--- Start of Material provided ---

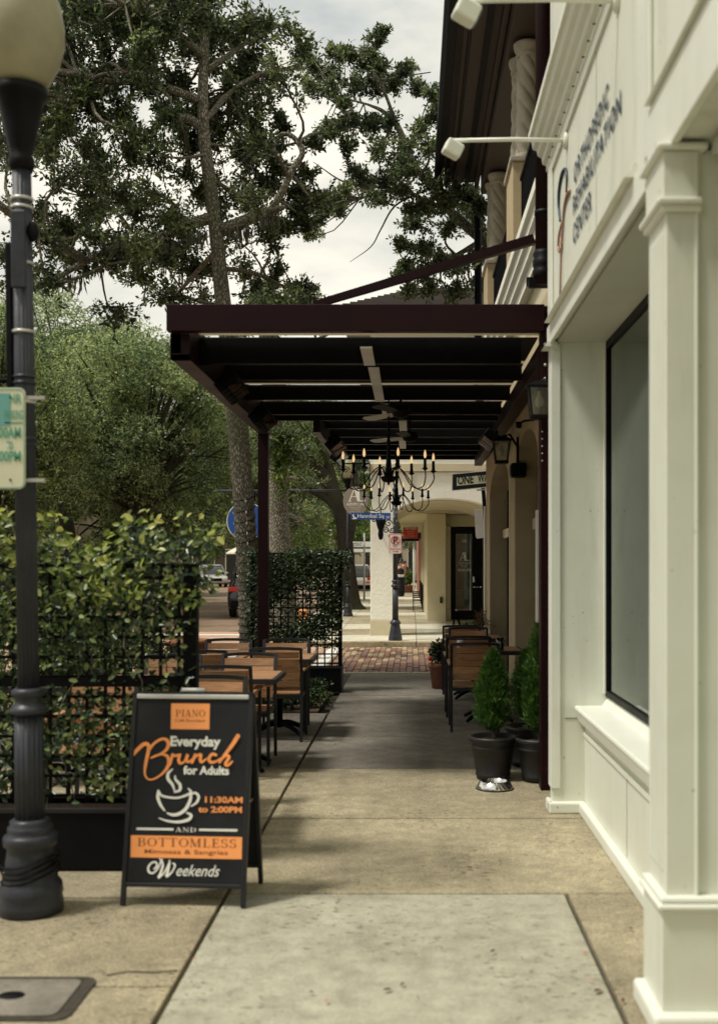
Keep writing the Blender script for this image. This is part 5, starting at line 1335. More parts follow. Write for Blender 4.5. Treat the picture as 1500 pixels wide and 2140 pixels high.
vine(t1, -3.7, -1.165, 6.13, .36, 1.62, 14500, .045, M['vine'], .46, lambda h, a: (.30 if h < .14 else .42 if h < .35 else (.58 if h < .7 else .78)) + (.06 if a < .6 else -.02), 290)
vine(t1, -3.6, -1.12, 6.08, 1.40, 1.74, 1500, .058, M['vinetip'], .42, lambda h, a: .12 + .25 * max(0, math.sin(a * 17)), 0, 'young_shoots', stems=False)
t2_ = trellis('vine_trellis', 'smaller dark square trellis planter with dark vine at the end of the dining area', -2.05, -.885, 14.15, 1.745, .093, .118, .05)
vine(t2_, -2.05, -.885, 14.35, .55, 1.76, 9500, .048, M['vinedark'], .12, lambda h, a: (-.05 if h < .10 else .34 if h < .3 else .52 if h < .7 else .62 + .2 * (a - .4)), 0)

# ================================================================== CHAIRS AND TABLES
def make_chair():
    t = thing('patio_chair', 'x', 'chair', (0, 0, 0))
    w = .225
    for sx in (-1, 1):
        MB().tube([(sx * w, .22, 0), (sx * w, .22, .64)], .018, 4, smooth=False).build('leg', M['frame'], t)
        MB().tube([(sx * w, -.26, 0), (sx * w, -.23, .44), (sx * w, -.225, .62), (sx * w, -.30, .855)], .018, 4, smooth=False).build('leg', M['frame'], t)
        MB().box(sx * w - .028, sx * w + .028, -.22, .26, .64, .662).build('armrest', M['wood'], t, bev=.005)
    fr = MB(); fr.box(-w + .014, w - .014, .20, .235, .395, .425); fr.box(-w + .014, w - .014, -.24, -.21, .395, .425)
    for sx in (-1, 1): fr.box(sx * (w - .014) - .012, sx * (w - .014) + .012, -.21, .20, .395, .425)
    fr.build('seat_frame', M['frame'], t)
    MB().tube(spline([(-w, -.302, .85), (-w * .5, -.325, .858), (0, -.332, .86), (w * .5, -.325, .858), (w, -.302, .85)], 4), .019, 4, smooth=False).build('back_rail', M['frame'], t)
    for k in range(5): MB().box(-w + .02, w - .02, -.20 + k * .082, -.128 + k * .082, .427, .442).build('seat_slat', M['wood'], t, bev=.004)
    for k in range(5):
        z0 = .50 + k * .066; mb = MB(); vs_ = []; n = 6
        for i in range(n + 1):
            x = -w + .018 + (2 * w - .036) * i / n; b = .026 * (1 - (x / w) ** 2)
            for z, d in ((z0, 0), (z0 + .060, 0), (z0 + .060, .012), (z0, .012)):
                yv = float(np.interp(z, [.44, .62, .855], [-.22, -.225, -.30])) - b + .004 - d + .01
                vs_.append((x, yv, z))
        fs = []
        for i in range(n):
            for q in range(4): r = (q + 1) % 4; fs.append((i * 4 + q, (i + 1) * 4 + q, (i + 1) * 4 + r, i * 4 + r))
        fs += [(3, 2, 1, 0), (n * 4, n * 4 + 1, n * 4 + 2, n * 4 + 3)]
        mb.add(vs_, fs).build('back_slat', M['wood'], t)
    return t
def make_table():
    t = thing('patio_table', 'x', 'table', (0, 0, 0)); a = .35
    fr = MB(); fr.box(-a, a, -a, -a + .03, .70, .74); fr.box(-a, a, a - .03, a, .70, .74); fr.box(-a, -a + .03, -a + .03, a - .03, .70, .74); fr.box(a - .03, a, -a + .03, a - .03, .70, .74)
    fr.build('table_frame', M['frame'], t, bev=.004)
    for k in range(7): MB().box(-a + .03, a - .03, -.318 + k * .0915, -.232 + k * .0915, .722, .742).build('top_slat', M['wood'], t, bev=.003)
    MB().tube([(0, 0, .06), (0, 0, .70)], .036, 12).build('pedestal', M['black'], t)
    MB().box(-.2, .2, -.03, .03, .68, .70).build('bracket', M['black'], t)
    for k in range(4):
        d = R(45 + 90 * k); c, s_ = math.cos(d), math.sin(d)
        MB().tube(spline([(.02 * c, .02 * s_, .10), (.12 * c, .12 * s_, .095), (.24 * c, .24 * s_, .055), (.33 * c, .33 * s_, .012)], 4), [.03, .028, .022, .016], 8).build('foot', M['black'], t)
    return t
C0, T0 = make_chair(), make_table(); used = {}
def place(proto, x, y, rz, lab, group):
    if proto.name not in used: used[proto.name] = 1; o = proto
    else: o = copy_tree(proto)
    o.location = (x, y, 0); o.rotation_euler = (0, 0, rz); o['label'] = lab; o['group'] = group; return o
GC, GT = 'slatted patio chairs', 'square slatted patio tables'
AWAY, TO = 0, math.pi            # AWAY: its back is towards the camera
for x, y, rz, lab in (
    (-1.345, 7.3, TO, 'slatted chair with pale back just above the brunch board, nearest of the left tables'),
    (-1.43, 8.70, AWAY, 'dark-backed slatted chair right behind the nearest pale chair, left side'),
    (-1.375, 9.25, TO, 'pale-backed slatted chair behind the second table from the board'),
    (-1.23, 10.50, AWAY, 'tall looking dark slatted chair seen whole, left of the walkway joint'),
    (-1.265, 11.08, TO, 'far pale slatted chair before the dark trellis, right of the maroon post'),
    (-1.85, 11.08, TO, 'far pale slatted chair left of the maroon post, under the tree trunk'),
    (-1.86, 10.20, AWAY, 'dark-backed chair in the outer left column, half behind other chairs'),
    (-1.99, 9.12, TO, 'pale chair at the edge of the near trellis, outer left column'),
    (-2.05, 7.9, AWAY, 'slatted chair seen through the near trellis, right part'),
    (-2.05, 7.2, TO, 'slatted chair low behind the near trellis beside the board'),
    (.61, 11.12, AWAY, 'brown slatted chair nearest of the right-hand row by the cypress pots'),
    (.60, 12.15, AWAY, 'second brown slatted chair of the right-hand row, mostly covered'),
    (.68, 13.2, TO, 'third chair of the right-hand row, only its black top rail in view'),
    (.62, 14.25, AWAY, 'last brown slatted chair of the right-hand row, below the potted plants'),
): place(C0, x, y, rz, lab, GC)
for x, y, lab in (
    (-1.36, 6.75, 'table with white crockery hidden behind the brunch board'),
    (-1.39, 8.97, 'slatted table between the two chairs behind the brunch board'),
    (-1.27, 10.78, 'slatted table at the far end near the dark trellis'),
    (-1.87, 10.68, 'table in the outer left column, white paper on top'),
    (-2.02, 8.65, 'table seen through the right part of the near trellis'),
    (-2.75, 8.4, 'table seen through the left part of the near trellis'),
    (.80, 11.75, 'table against the stucco wall with a glass on it, right side'),
    (.76, 13.7, 'far table of the right-hand row beside the stucco wall'),
): place(T0, x, y, 0, lab, GT)
# crockery and glasses
def cup(x, y, lab, z=.742):
    t = thing('cup', lab, 'cup', (x, y, z), 'white crockery on the tables')
    MB().lathe([(.02, z), (.03, z + .01), (.038, z + .06), (.040, z + .075), (.036, z + .075), (.030, z + .02), (.001, z + .015)], x, y, 14).build('bowl', M['ceramic'], t)
    MB().tube(spline([(x + .036, y, z + .06), (x + .062, y, z + .05), (x + .034, y, z + .025)], 3), .005, 5).build('handle', M['ceramic'], t)
    return t
for i, x in enumerate((-1.62, -1.53, -1.42, -1.33)):
    cup(x, 6.55 + .06 * (i % 2), ('leftmost', 'second', 'third', 'rightmost')[i] + ' of the four small white cups above the board top')
def glass(x, y, lab, z=.742, h=.12, r=.035):
    t = thing('drinking_glass', lab, 'glass', (x, y, z))
    MB().lathe([(.001, z), (r * .8, z), (r, z + h), (r - .003, z + h), (r * .8 - .003, z + .01), (.001, z + .01)], x, y, 16).build('tumbler', M['glass'], t); return t
glass(.90, 11.45, 'clear square tumbler on the right-hand table by the wall', r=.045, h=.13)
t = thing('napkin', 'white folded paper on the outer left table', 'napkin', (-1.72, 10.7, .743)); MB().box(-1.80, -1.66, 10.6, 10.75, .743, .75).build('paper', M['whitecloth'], t)
t = thing('condiment_jar', 'small white and red jar on the right-hand table beside the flower pot', 'jar', (.46, 12.0, .742)); MB().lathe([(.03, .742), (.034, .76), (.034, .83), (.028, .84)], .50, 11.6, 14).build('jar', M['ceramic'], t); MB().lathe([(.035, .775), (.035, .80)], .50, 11.6, 14).build('band', M['red'], t)

# ================================================================== POTS AND PLANTS
def potted_cypress(x, y, lab, h, wd):
    t = thing('potted_cypress', lab, 'potted plant', (x, y, 0), 'potted dwarf cypresses')
    MB().lathe([(.001, .01), (.125, .01), (.128, .03), (.133, .035), (.133, .045), (.13, .05), (.158, .235), (.163, .238), (.163, .248), (.16, .25), (.168, .285), (.182, .292), (.184, .315), (.178, .325), (.162, .325), (.155, .29)], x, y, 36).build('pot', M['pot'], t)
    MB().lathe([(.155, .285), (.08, .30), (.001, .305)], x, y, 18).build('soil', M['soil'], t)
    MB().tube(spline([(x, y, .28), (x + .006, y, .4), (x, y, .3 + h * .5), (x, y, .3 + h * .8)], 4), [.012, .010, .006, .003], 6).build('stem', M['bark'], t)
    n = 2200; a = rng.uniform(0, 2 * math.pi, n); u = rng.uniform(0, 1, n)
    prof = np.interp(u, [0, .08, .25, .45, .7, .88, 1], [.35, .85, .92, 1, .72, .36, .03]) * wd
    r = prof * (rng.uniform(.25, 1, n) ** .5) * (1 + .18 * np.sin(a * 4 + u * 16) + .1 * np.sin(a * 7 - u * 29))
    C = np.stack([x + r * np.cos(a), y + r * np.sin(a), .40 + u * (h - .1)], 1)
    D = unit(np.stack([np.cos(a) * .55, np.sin(a) * .55, np.full(n, .9)], 1) + rng.normal(0, .25, (n, 3)))
    C4, D4, N4, L4, W4 = tufts(C, D, 5, .048, .007, .33)
    leaf_mesh('foliage', C4, D4, N4, L4, W4, M['cypress'], t, kind='stuff'); return t
potted_cypress(.615, 8.5, 'small bright green cypress in a ribbed black pot, behind the steel dog bowl', .66, .135)
potted_cypress(.955, 8.42, 'tall cypress in a black pot against the maroon post', .86, .125)
potted_cypress(.93, 9.05, 'cypress in a black pot behind the other two, closest to the wall', .62, .12)
dbw = thing('dog_bowl', 'polished steel dog bowl on the pavement before the black pot', 'bowl', (.60, 8.12, 0))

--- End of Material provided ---

Count every line above that holds the string "part" and give the total, nothing more.

4